In a decision that will resonate throughout cyberspace, Maryland Federal Judge Roger W. Titus has dismissed an indictment against a California man who was arrested for stalking a Maryland woman through blog posts and Twitter feeds. The case US v. William Lawrence Cassidy is also an example of how Federal Courts can use the intent of the Founding Fathers to meet the issues raised by today’s technological society.

Quick facts of the case: Defendant was a member of a Buddhist sect and quickly rose to briefly become its Chief Operating Officer. When the female spiritual head of the Buddhist Center (named in the opinion only as AZ) confronted the defendant about his Buddhist credentials, defendant left the center. Earlier, AZ had also turned down a marriage proposal from defendant. Upon leaving the center, the defendant began to tweet various items about AZ – calling her derogatory names, claiming she was a phony, even thinly threatening her through oddly worded posts. Cassidy also railed against the Center and AZ on a blog he started. He produced over 350 Anti-AZ tweets onto his Twitter account and several hundred anti AZ posts on his blog as well. After subpoenas to Google and Twitter revealed who the poster was, Cassidy was arrested by the FBI and charged under Section 2261A of Title 18, the Federal Penal Code. This section is an interstate stalking statute originally passed in 1996 as part of the “Violence against Women’s Act.” In 2006, to try and play catch up to the rapidly expanding use of the internet, the Act was amended and made much broader. Originally, the Act required that the stalking conduct had the intent to “kill, injure or place the victim in reasonable fear of serious bodily injury or death.” The amendment added that stalking could include an intent merely to “harass” a victim resulting in causing only “substantial emotional distress.” To further expand the statute’s reach, the stalking could occur through “any interactive computer service.” Previously the accused had to use the mail or a phone. So the intent required under the statute; the action required under the statute; and the mechanisms covered by the statute were greatly broadened by the 2006 amendment.

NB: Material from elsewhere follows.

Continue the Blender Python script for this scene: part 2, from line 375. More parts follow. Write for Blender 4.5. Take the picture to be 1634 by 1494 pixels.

These amendments led to Cassidy’s arrest for his blog and Twitter posts. Bail was set which he could not make and he remained incarcerated while the criminal matter was pending. The judge had great difficulty with the law’s sweeping amendments and its application to the defendant. He noted that it is a very different thing to repeatedly call, mail or email a person because that person directly receives the communication without asking for it. Twitter and blogs he noted are much like the early bulletin board during the Colonial Era when the First Amendment was drafted:

Suppose that a Colonist erects a bulletin board in the front yard of his home to post announcements that might be of interest to others and other Colonists do the same. A Blog is like a bulletin board, except that it is erected in cyberspace rather than in one’s front yard. If one Colonist wants to see what is on another’s bulletin board, he would need to walk over to his neighbor’s yard and look at what is posted, or hire someone else to do so. Now, one can inspect a neighbor’s Blog by simply turning on a computer….Whether couched in terms of the Internet or Colonial bulletin boards, there is one consistent aspect of both eras. One does not have to walk over and look at another person’s bulletin board; nor does one Blog or Twitter user have to see what is posted on another person’s Blog or Twitter account. This is in sharp contrast to a telephone call, letter or e-mail specifically addressed to and
directed at another person, and that difference, as will be seen, is fundamental to the First Amendment analysis in this case.

Noting that the Founding Fathers relied on anonymous speech through leaflets, brochures and pamphlets, Judge Titus found that anonymous speech through Twitter and blogs is entitled to the highest protection afforded by the First Amendment. He basically stated that Thomas Paine, Alexander Hamilton and Thomas Jefferson were bloggers who used parchment paper instead of a computer screen. He quoted from various Supreme Court decisions that highlighted the value placed on such speech and how this value trumped the discomfort and even anger felt by those the speech targeted or discussed:

This is because anonymous speech allows individuals to express themselves freely without “fear of economic or official retaliation … [or] concern about social
ostracism.. . .[T]he Supreme Court has consistently classified emotionally distressing or outrageous speech as protected, especially where that speech touches on matters of political, religious or public concern. This is because “in public debate our own citizens must tolerate insulting, and even outrageous, speech in order to provide ‘adequate ‘breathing space’ to the freedoms protected by the
First Amendment.’

Judge Titus completed his First Amendment analysis by of course noting that not all speech is worthy of protection – actual threats of harm, obscenity, defamation, incitement to violence, and fraudulent content has never been given First Amendment protection, but none of those categories applied to the defendant’s posts (which mostly branded the Center as a sham or cult and which painted AZ in a bad light and wished her ill without actually threatening physical violence against her).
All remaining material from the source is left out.